I see the same thing with text models, you can say they improve but not in a game changing way, and you have the same scenario as cars. It wouldn't be wrong for a person to say "cars are as good as they ever going to get" 50 years ago, in his lifetime he was right, nothing happened with cars that would force him to change his habits during his life.
But up to 50 years ago cars changed quite quickly, so you could say it is weird to say cars wouldn't start flying or such in 50 years, but here we are, nothing dramatically changed.
Tesla self-driving/Waymo/Comma.ai isn't perfect, but they're good at what they do. That's a pretty dramatic change, in the last year or so. You get in the car, and then don't actually have to drive it, the car does it for you. Sure there are some corner cases that still haven't been solved, but most of the time, I get in the car and it just does its thing for me.
Something I've been doing a lot lately is investigating the people on HN that push various beliefs, and in this comment thread there's two voices pushing for how much AI is going to continue to grow, going forwards.
Who are these two voices? Well, we've got fragmede, who, looking through their HN profile, works at NVIDIA as a "senior AI infrastructure engineer", and we've got mh-, who, looking through their HN profile, works at Wunderkind, which is "pioneering a new category of AI agentic marketing".
So, the two people in here pushing messaging about how great and valuable AI is, and how it'll continue to get better, have their jobs/livelihood tied to AI and people continuing to pour money into AI.
It almost always turns out that way.
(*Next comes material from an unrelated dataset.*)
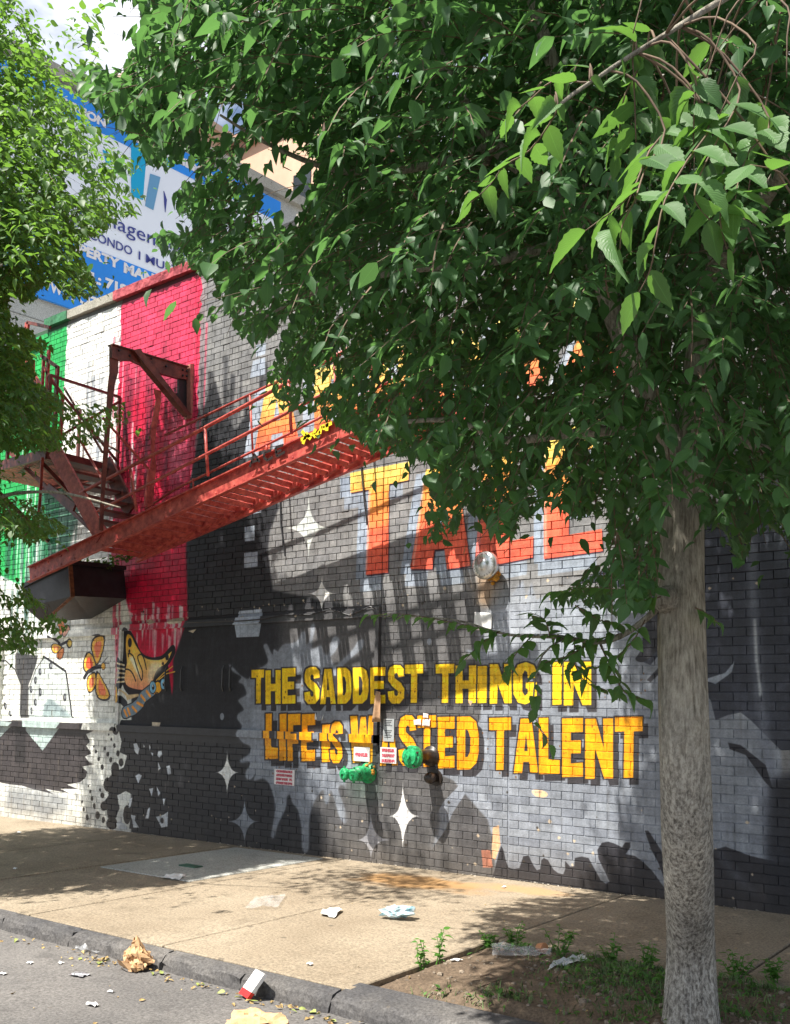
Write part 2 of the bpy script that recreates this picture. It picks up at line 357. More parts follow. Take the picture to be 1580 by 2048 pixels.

The people protesting the loudest for some idea universally are somehow tied to profiting by convincing people of that idea. Not that that means they're wrong, of course. Just providing context.
My comment wasn’t about AI infra, my job, or broad societal changes. I write code for a living and worry about losing my job to AI like any other developer. I was just describing my experience with self-driving cars doing their thing. The key is whether the argument holds up on its merits. Pointing to someone’s job is background context, not a substitute for engaging with what they actually said.
> AI is now as good as it's going to get
And that's just silly, from my point of view.